Friday, September 23, 2005

Man's Best Friend

A few days ago, a movie caught my eye while surfing through Golden Screen Cinema's website - a Japanese film called All About My Dog.

So off I went yesterday with my other half to GSC MidValley. When I said "two for All About My Dog, please", the guy at the counter hesitated and said he'll be right back. Next thing I know, he says the show's cancelled. Huh, why? Coz there's no customers, he said. Eh, you've got two standing right in front of you, lah, gundu! Fortunately his supervisor walked past at that point and relented. Woo hoo, we're gonna have the cinema all to ourselves! Not quite, in the end there were another three. Must be a record of some sort, five persons in a cinema.

For those dog lovers among you, you must catch this show before they take it off soon. It was very weird, but at the same time very affecting. If you've grown weary of the cynical, self-centred world that we live in, this might make you shed tears of knowing some are still capable of simple, pure love. It also reminds of innocence lost, and dreams forgotten.

If you're the type who loves what Hollywood's been feeding us, then this might not be for you. But if you're looking for something different and memorable, then this comes highly recommended.

Friday, September 09, 2005

Mr Proton, You're Fired

I'm a big fan of The Apprentice, and often couldn't help but think that our local managers would benefit from getting a dose of Mr. Trump's weekly business lessons. Despite the theatrics and obvious made-for-tv contrivances, I felt there were always genuine business lessons to be drawn from them.

The saga of Proton's decline must be familiar to most people by now, and so far they have blamed everybody (including the consumer) but themselves.
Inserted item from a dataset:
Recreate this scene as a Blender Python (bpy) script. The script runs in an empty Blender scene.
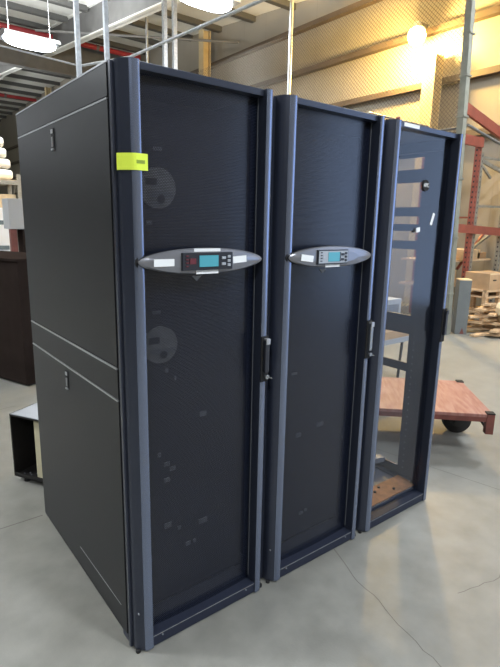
import bpy, bmesh, math, random
from mathutils import Vector, Matrix
random.seed(7)
scn = bpy.context.scene
COL = scn.collection

# ---------------------------------------------------------------- camera
cam_d = bpy.data.cameras.new('camera'); cam = bpy.data.objects.new('camera', cam_d); COL.objects.link(cam)
scn.camera = cam
R_ = Vector((0.78829383, -0.61498228, 0.01973917)); U_ = Vector((0.11526541, 0.1791096, 0.97705355)); F_ = Vector((0.60440609, 0.76793004, -0.21207718))
cam.matrix_world = Matrix(((R_.x, U_.x, -F_.x, -0.6391), (R_.y, U_.y, -F_.y, -1.4727), (R_.z, U_.z, -F_.z, 1.5404), (0, 0, 0, 1)))
cam_d.sensor_fit = 'VERTICAL'; cam_d.sensor_height = 36.0; cam_d.lens = 503.77 / 667 * 36.0
cam_d.clip_start = 0.05; cam_d.clip_end = 300

# ---------------------------------------------------------------- world, lights, exposure
world = bpy.data.worlds.new('daylight'); scn.world = world; world.use_nodes = True
bg = world.node_tree.nodes['Background']; bg.inputs[0].default_value = (0.48, 0.65, 1.0, 1); bg.inputs[1].default_value = 3.0
scn.view_settings.view_transform = 'Standard'; scn.view_settings.look = 'None'
scn.view_settings.gamma = 1; scn.view_settings.exposure = 0.0; scn.view_settings.use_curve_mapping = False
LAMP_W = 260.0        # each high-bay fixture
ORANGE_W = 1150.0      # sodium wall lamp
BAYS = [(3.12, 11.63), (4.99, 7.21), (-3.0, 9.0), (-3.5, 3.0), (1.5, -3.5), (6.0, 0.3), (6.5, -5.0), (3.0, 20.0), (-3.5, -4.0), (-4.0, 22.0), (1.5, 26.5), (-4.0, 34.0)]  # first two seen; the rest are added out of view to light the room

# ---------------------------------------------------------------- materials
def nodes(m): return m.node_tree.nodes, m.node_tree.links
def mat(name, col, rough=0.5, metal=0.0, spec=0.5, var=0.0, vscale=8.0, bump=0.0, bscale=60.0, col2=None, emit=None, estr=0.0, stretch=None):
    m = bpy.data.materials.new(name); m.use_nodes = True
    n, l = nodes(m); b = n['Principled BSDF']
    b.inputs['Base Color'].default_value = (*col, 1); b.inputs['Roughness'].default_value = rough
    b.inputs['Metallic'].default_value = metal; b.inputs['Specular IOR Level'].default_value = spec
    tc = n.new('ShaderNodeTexCoord')
    src = tc.outputs['Object']
    if stretch:
        mp = n.new('ShaderNodeMapping'); mp.inputs['Scale'].default_value = stretch; l.new(src, mp.inputs[0]); src = mp.outputs[0]
    if var > 0 or col2:
        nz = n.new('ShaderNodeTexNoise'); nz.inputs['Scale'].default_value = vscale; nz.inputs['Detail'].default_value = 5
        l.new(src, nz.inputs['Vector'])
        rp = n.new('ShaderNodeValToRGB'); rp.color_ramp.elements[0].position = 0.35; rp.color_ramp.elements[1].position = 0.68
        c2 = col2 or tuple(min(1, c * (1 + var)) for c in col); c1 = col if col2 else tuple(c * (1 - var) for c in col)
        rp.color_ramp.elements[0].color = (*c1, 1); rp.color_ramp.elements[1].color = (*c2, 1)
        l.new(nz.outputs['Fac'], rp.inputs[0]); l.new(rp.outputs[0], b.inputs['Base Color'])
    if bump > 0:
        nb = n.new('ShaderNodeTexNoise'); nb.inputs['Scale'].default_value = bscale; l.new(src, nb.inputs['Vector'])
        bp = n.new('ShaderNodeBump'); bp.inputs['Strength'].default_value = bump; bp.inputs['Distance'].default_value = 0.01
        l.new(nb.outputs['Fac'], bp.inputs['Height']); l.new(bp.outputs[0], b.inputs['Normal'])
    if emit:
        b.inputs['Emission Color'].default_value = (*emit, 1); b.inputs['Emission Strength'].default_value = estr
    return m

def concrete():
    m = mat('concrete', (0.40, 0.39, 0.355), 0.42, spec=0.45)
    n, l = nodes(m); b = n['Principled BSDF']; tc = n['Texture Coordinate']; o = tc.outputs['Object']
    def noise(s, d=6, dist=0.0):
        z = n.new('ShaderNodeTexNoise'); z.inputs['Scale'].default_value = s; z.inputs['Detail'].default_value = d; z.inputs['Distortion'].default_value = dist
        l.new(o, z.inputs['Vector']); return z
    a = noise(0.9, 6, 0.6); c = noise(7, 8); f = noise(120, 3)
    r1 = n.new('ShaderNodeValToRGB'); r1.color_ramp.elements[0].position = 0.3; r1.color_ramp.elements[1].position = 0.7
    r1.color_ramp.elements[0].color = (0.178, 0.176, 0.156, 1); r1.color_ramp.elements[1].color = (0.228, 0.225, 0.204, 1)
    l.new(a.outputs['Fac'], r1.inputs[0])
    mx = n.new('ShaderNodeMix'); mx.data_type = 'RGBA'; mx.blend_type = 'OVERLAY'; mx.inputs[0].default_value = 0.35
    l.new(r1.outputs[0], mx.inputs[6]); l.new(c.outputs['Fac'], mx.inputs[7])
    # cracks: thin lines of a distorted voronoi edge
    w = noise(2.5, 5); vm = n.new('ShaderNodeVectorMath'); vm.operation = 'MULTIPLY_ADD'; vm.inputs[1].default_value = (0.5, 0.5, 0.0)
    l.new(w.outputs['Color'], vm.inputs[0]); l.new(o, vm.inputs[2])
    v = n.new('ShaderNodeTexVoronoi'); v.feature = 'DISTANCE_TO_EDGE'; v.inputs['Scale'].default_value = 0.33; l.new(vm.outputs[0], v.inputs['Vector'])
    lt = n.new('ShaderNodeMath'); lt.operation = 'LESS_THAN'; lt.inputs[1].default_value = 0.0016; l.new(v.outputs['Distance'], lt.inputs[0])
    k = n.new('ShaderNodeMath'); k.operation = 'MULTIPLY'; k.inputs[1].default_value = 0.0; l.new(lt.outputs[0], k.inputs[0])
    mc = n.new('ShaderNodeMix'); mc.data_type = 'RGBA'; mc.inputs[7].default_value = (0.16, 0.15, 0.13, 1)
    l.new(k.outputs[0], mc.inputs[0]); l.new(mx.outputs[2], mc.inputs[6]); l.new(mc.outputs[2], b.inputs['Base Color'])
    rr = n.new('ShaderNodeMapRange'); rr.inputs[3].default_value = 0.33; rr.inputs[4].default_value = 0.6; l.new(c.outputs['Fac'], rr.inputs[0]); l.new(rr.outputs[0], b.inputs['Roughness'])
    bp = n.new('ShaderNodeBump'); bp.inputs['Strength'].default_value = 0.15; bp.inputs['Distance'].default_value = 0.004
    l.new(f.outputs['Fac'], bp.inputs['Height']); l.new(bp.outputs[0], b.inputs['Normal'])
    return m

def perforated(name, col, rough, pitch=0.0055, hole=0.0017):
    """sheet metal with a staggered pattern of round holes, in object x/z"""
    m = bpy.data.materials.new(name); m.use_nodes = True; n, l = nodes(m)
    b = n['Principled BSDF']; b.inputs['Base Color'].default_value = (*col, 1); b.inputs['Roughness'].default_value = rough
    b.inputs['Specular IOR Level'].default_value = 0.85
    out = n['Material Output']; tc = n.new('ShaderNodeTexCoord'); sp = n.new('ShaderNodeSeparateXYZ'); l.new(tc.outputs['Object'], sp.inputs[0])
    def M(op, a, bb=None):
        q = n.new('ShaderNodeMath'); q.operation = op
        for i, s in enumerate((a, bb)):
            if s is None: continue
            if isinstance(s, (int, float)): q.inputs[i].default_value = s
            else: l.new(s, q.inputs[i])
        return q.outputs[0]
    def lattice(off):
        u = M('ABSOLUTE', M('SUBTRACT', M('FRACT', M('ADD', M('DIVIDE', sp.outputs['X'], pitch), off)), 0.5))
        v = M('ABSOLUTE', M('SUBTRACT', M('FRACT', M('ADD', M('DIVIDE', sp.outputs['Z'], pitch * 1.732), off)), 0.5))
        v = M('MULTIPLY', v, 1.732)
        return M('SQRT', M('ADD', M('MULTIPLY', u, u), M('MULTIPLY', v, v)))
    d = M('MINIMUM', lattice(0.0), lattice(0.5))
    h = M('LESS_THAN', d, hole / pitch)
    tr = n.new('ShaderNodeBsdfTransparent'); mx = n.new('ShaderNodeMixShader')
    l.new(h, mx.inputs[0]); l.new(b.outputs[0], mx.inputs[1]); l.new(tr.outputs[0], mx.inputs[2]); l.new(mx.outputs[0], out.inputs['Surface'])
    return m

def tinted_glass():
    m = bpy.data.materials.new('smoked_glass'); m.use_nodes = True; n, l = nodes(m)
    n.remove(n['Principled BSDF']); out = n['Material Output']
    tr = n.new('ShaderNodeBsdfTransparent'); tr.inputs[0].default_value = (0.86, 0.88, 0.91, 1)
    gl = n.new('ShaderNodeBsdfGlossy'); gl.inputs['Roughness'].default_value = 0.12
    fr = n.new('ShaderNodeFresnel'); fr.inputs[0].default_value = 1.5
    ge = n.new('ShaderNodeNewGeometry'); iv = n.new('ShaderNodeMath'); iv.operation = 'SUBTRACT'; iv.inputs[0].default_value = 1.0; l.new(ge.outputs['Backfacing'], iv.inputs[1])
    mu = n.new('ShaderNodeMath'); mu.operation = 'MULTIPLY'; l.new(fr.outputs[0], mu.inputs[0]); l.new(iv.outputs[0], mu.inputs[1])
    mx = n.new('ShaderNodeMixShader'); l.new(mu.outputs[0], mx.inputs[0]); l.new(tr.outputs[0], mx.inputs[1]); l.new(gl.outputs[0], mx.inputs[2])
    l.new(mx.outputs[0], out.inputs['Surface'])
    return m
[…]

Worst of all, a very senior retired national leader (you know who I'm talking about here) has brought in a nationalistic angle into the argument, further clouding the real issues.

I think the first lesson that our soon-to-be-number-two national carmaker (Perodua is poised to overtake it at the end of this year) can learn is that you don't build products that people do not wish to buy. The current Proton Wira is at least 7 generations behind the Mitsubishi Lancer it was based on, and consumes as much petrol as my 2 litre Korean car. The Gen-2, while a genuinely good car, was hampered by poor positioning and marketing. A large number of Proton buyers are in the smaller towns, and few uncles and aunties felt comfortable buying something that looks more like a sports car than a family sedan. A large number of Proton buyers are family people, and for them, the Gen-2 was just not practical enough. If Proton had brought out a more conservatively styled family sedan based on the Campro, I'm sure it would have been a roaring success.

The second lesson is NOT to assume that you know what the market wants. What's this deal with launching cars that has only manual transmission, no ABS and no airbags anyway? Even Perodua fell down on this aspect, they readily admitted that they were caught by surprise that a full 70% of the MyVi buyers actually went for the most high end model (with ABS and dual air bags). Surprisingly, Proton repeated the mistake with the Savvy, and is now belatedly giving an auto transmission option. The Malaysian consumer has moved on, educated on a steady diet of information from cable tv and the Internet, while the car makers still assume we are ignoramuses.

The third lesson is not to alienate the consumer by blaming THEM for not buying your car. So, not buying Proton is not nationalistic? Come on! If Proton feels that the consumer is unfairly judging them on past quality problems, then why not put its money where its mouth is and offer an extended warranty at no extra charge. The Koreans did the same with the Hyundai Sonata, where the US consumer went "Oh, its a nice car, but I don't know whether it'll be as reliable as a Camry". Hyundai put their doubts to rest by offering 10 year warranties. Yep, you read that right, 10 years.

The fourth lesson is understanding that for many people, buying a car can also be an emotional thing. Many people were taken by the Kelisa's looks when it first came out, and now the same goes for the MyVi as well. I remember staring at the Kelisa whenever I spotted one when it first come out, it looked so, well, huggable. Nothing from Proton so far has ever evoked this.

The final lesson is that if you never learn and change, you'll be fired, i.e. kaput. There's an article in The Star today that says the analysts suspect right now Proton is in a negative cash flow situation. Any half decent accountant will tell you that if this goes on, the company will just bleed to death.

I do appreciate Proton for having provided me an opportunity to buy a car at an affordable price, but the time for self pity and finger pointing is long past. Wake up, Proton, or you're fired.